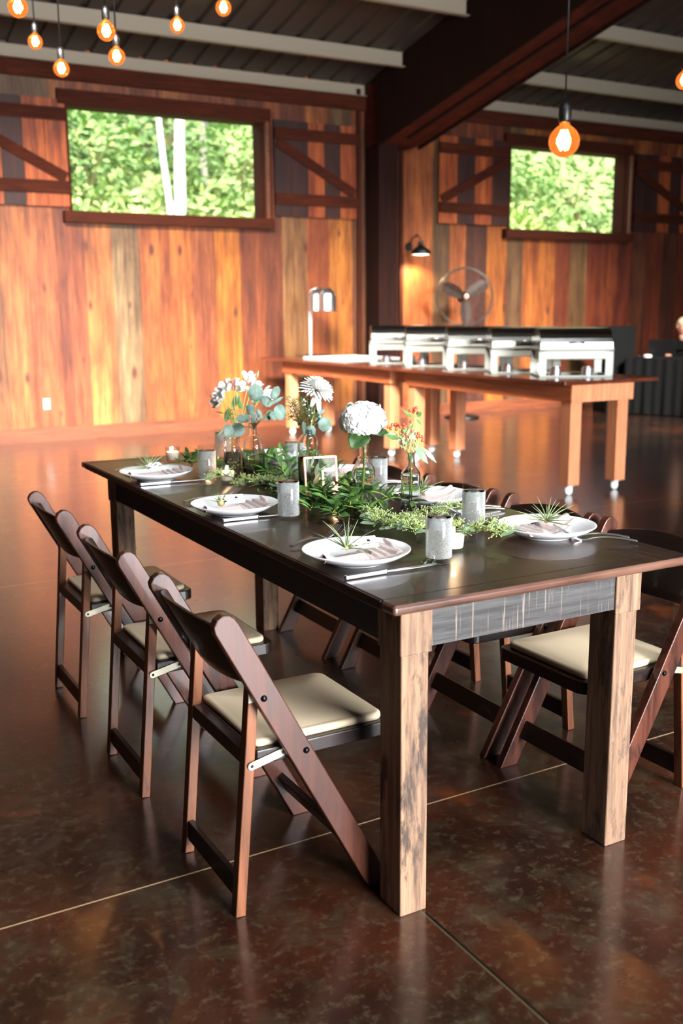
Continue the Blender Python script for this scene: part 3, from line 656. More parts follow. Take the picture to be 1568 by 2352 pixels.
for i,(x,y,a,l) in enumerate(PLT):
    p=p0 if i==0 else dup(p0,T(x,y),0,l); n=n0 if i==0 else dup(n0,T(x,y),0,NL[i])
    p.location=T(x,y,HT+.0005); p.rotation_euler=(0,0,TA); n.location=T(x,y,HT+.002); n.rotation_euler=(0,0,TA+a+(0 if i else -.02))
AIR=[(.100,.368,.03,'thin-leaved air plant tied to the tag on the front left plate',.085,14,.006),(.070,1.058,.03,'small bulbous air plant on the middle left plate',.042,24,.012),(.100,1.80,.032,'wispy air plant on the far left plate',.075,22,.006),
     (.690,.355,.034,'spiky pale green air plant on the front right plate',.070,34,.008),(.668,.905,.034,'air plant standing on the plate behind the berry bottle',.065,26,.009)]
for k,(x,y,z,l,h,n,b) in enumerate(AIR):
    e=make_air(l,k+3,h,n,b); e.location=T(x,y,HT+z)
for (x,y,z,l,rx,rz) in [(.145,.346,.048,'white tag printed with a sprig and small text on the front left plate',.75,-.05),(.105,1.03,.047,'white tag beside the bulbous air plant on the middle left plate',.7,-.12),(.125,1.79,.046,'small white tag on the far left plate',.5,.3)]:
    e=make_tag(l,'paper tags tied to the air plants'); e.location=T(x,y,HT+z); e.rotation_euler=Euler((rx,0,rz))
# cutlery
def make_knife(label):
    e=empty('table_knife',(0,0,0),0,label,'knife','steel knives left of the glasses')
    pts=[(0,-.006),(.105,-.0055),(.108,-.003),(.108,.003),(.105,.0055),(0,.006),(-.002,.003),(-.002,-.003)]
    MB().prism(pts,.009,TR(0,0,.005)).build('handle',M_silver,e,bevel=.0018)
    bl=MB().prism([(.106,-.004),(.135,-.007),(.19,-.009),(.225,-.008),(.243,-.001),(.243,.003),(.235,.005),(.106,.004)],.0016,TR(0,0,.005)); bl.build('blade',M_silver,e,bevel=.0005)
    t=MB()
    for k in range(24): t.box((.004+k*.0042,-.0035,.0092),(.006+k*.0042,.0035,.0102))
    t.build('handle_texture',M_bolt,e)
    return e
k0=make_knife('steel knife beside the front left plate, blade pointing to the nearest glass')
k0.location=T(.018,.229,HT+.001); k0.rotation_euler=(0,0,TA+.012)
dup(k0,T(.028,.945,HT+.001),TA-.03,'steel knife beside the middle left plate'); dup(k0,T(.020,1.650,HT+.001),TA-.05,'steel knife beside the far left plate')
def make_fork(label):
    e=empty('table_fork',(0,0,0),0,label,'fork','steel forks beside the plates')
    def pz(x): # side profile: handle low at end, rise, dip at neck, tines up
        return .004+.006*math.sin(PI*min(1,x/.12))+(.0 if x<.12 else .022*((x-.12)/.07)**2)*1.0-.006*math.exp(-((x-.135)/.02)**2)
    def ribbon(m,x0,x1,w0,w1,y0=0,y1=0,n=10,t=.003):
        vs=[]
        for i in range(n+1):
            s=i/n; x=x0+(x1-x0)*s; wv=(w0+(w1-w0)*s)/2; y=y0+(y1-y0)*s; z=pz(x)
            vs+=[(x,y-wv,z),(x,y+wv,z),(x,y+wv,z+t),(x,y-wv,z+t)]
        fs=[]
        for i in range(n):
            a=i*4
            for k in range(4): fs.append((a+k,a+4+k,a+4+(k+1)%4,a+(k+1)%4))
        fs+=[(0,1,2,3),(n*4+3,n*4+2,n*4+1,n*4)]
        m.add(vs,fs)
    m=MB(); ribbon(m,0,.11,.013,.009); m.build('handle',M_silver,e,smooth=False,bevel=.0008)
    m=MB(); ribbon(m,.11,.135,.009,.007,n=4); ribbon(m,.135,.155,.007,.022,n=5)
    for k in range(4): y=-.0092+k*.00613; ribbon(m,.154,.192,.0036,.0018,y,y,n=6,t=.0018)
    m.build('tines',M_silver,e)
    return e
f0=make_fork('outer fork left of the front left plate, tines showing beyond the rim')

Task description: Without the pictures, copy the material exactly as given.

Exercise result:
Continue the Blender Python script for this scene: part 3, from line 656. More parts follow. Take the picture to be 1568 by 2352 pixels.
for i,(x,y,a,l) in enumerate(PLT):
    p=p0 if i==0 else dup(p0,T(x,y),0,l); n=n0 if i==0 else dup(n0,T(x,y),0,NL[i])
    p.location=T(x,y,HT+.0005); p.rotation_euler=(0,0,TA); n.location=T(x,y,HT+.002); n.rotation_euler=(0,0,TA+a+(0 if i else -.02))
AIR=[(.100,.368,.03,'thin-leaved air plant tied to the tag on the front left plate',.085,14,.006),(.070,1.058,.03,'small bulbous air plant on the middle left plate',.042,24,.012),(.100,1.80,.032,'wispy air plant on the far left plate',.075,22,.006),
     (.690,.355,.034,'spiky pale green air plant on the front right plate',.070,34,.008),(.668,.905,.034,'air plant standing on the plate behind the berry bottle',.065,26,.009)]
for k,(x,y,z,l,h,n,b) in enumerate(AIR):
    e=make_air(l,k+3,h,n,b); e.location=T(x,y,HT+z)
for (x,y,z,l,rx,rz) in [(.145,.346,.048,'white tag printed with a sprig and small text on the front left plate',.75,-.05),(.105,1.03,.047,'white tag beside the bulbous air plant on the middle left plate',.7,-.12),(.125,1.79,.046,'small white tag on the far left plate',.5,.3)]:
    e=make_tag(l,'paper tags tied to the air plants'); e.location=T(x,y,HT+z); e.rotation_euler=Euler((rx,0,rz))
# cutlery
def make_knife(label):
    e=empty('table_knife',(0,0,0),0,label,'knife','steel knives left of the glasses')
    pts=[(0,-.006),(.105,-.0055),(.108,-.003),(.108,.003),(.105,.0055),(0,.006),(-.002,.003),(-.002,-.003)]
    MB().prism(pts,.009,TR(0,0,.005)).build('handle',M_silver,e,bevel=.0018)
    bl=MB().prism([(.106,-.004),(.135,-.007),(.19,-.009),(.225,-.008),(.243,-.001),(.243,.003),(.235,.005),(.106,.004)],.0016,TR(0,0,.005)); bl.build('blade',M_silver,e,bevel=.0005)
    t=MB()
    for k in range(24): t.box((.004+k*.0042,-.0035,.0092),(.006+k*.0042,.0035,.0102))
    t.build('handle_texture',M_bolt,e)
    return e
k0=make_knife('steel knife beside the front left plate, blade pointing to the nearest glass')
k0.location=T(.018,.229,HT+.001); k0.rotation_euler=(0,0,TA+.012)
dup(k0,T(.028,.945,HT+.001),TA-.03,'steel knife beside the middle left plate'); dup(k0,T(.020,1.650,HT+.001),TA-.05,'steel knife beside the far left plate')
def make_fork(label):
    e=empty('table_fork',(0,0,0),0,label,'fork','steel forks beside the plates')
    def pz(x): # side profile: handle low at end, rise, dip at neck, tines up
        return .004+.006*math.sin(PI*min(1,x/.12))+(.0 if x<.12 else .022*((x-.12)/.07)**2)*1.0-.006*math.exp(-((x-.135)/.02)**2)
    def ribbon(m,x0,x1,w0,w1,y0=0,y1=0,n=10,t=.003):
        vs=[]
        for i in range(n+1):
            s=i/n; x=x0+(x1-x0)*s; wv=(w0+(w1-w0)*s)/2; y=y0+(y1-y0)*s; z=pz(x)
            vs+=[(x,y-wv,z),(x,y+wv,z),(x,y+wv,z+t),(x,y-wv,z+t)]
        fs=[]
        for i in range(n):
            a=i*4
            for k in range(4): fs.append((a+k,a+4+k,a+4+(k+1)%4,a+(k+1)%4))
        fs+=[(0,1,2,3),(n*4+3,n*4+2,n*4+1,n*4)]
        m.add(vs,fs)
    m=MB(); ribbon(m,0,.11,.013,.009); m.build('handle',M_silver,e,smooth=False,bevel=.0008)
    m=MB(); ribbon(m,.11,.135,.009,.007,n=4); ribbon(m,.135,.155,.007,.022,n=5)
    for k in range(4): y=-.0092+k*.00613; ribbon(m,.154,.192,.0036,.0018,y,y,n=6,t=.0018)
    m.build('tines',M_silver,e)
    return e
f0=make_fork('outer fork left of the front left plate, tines showing beyond the rim')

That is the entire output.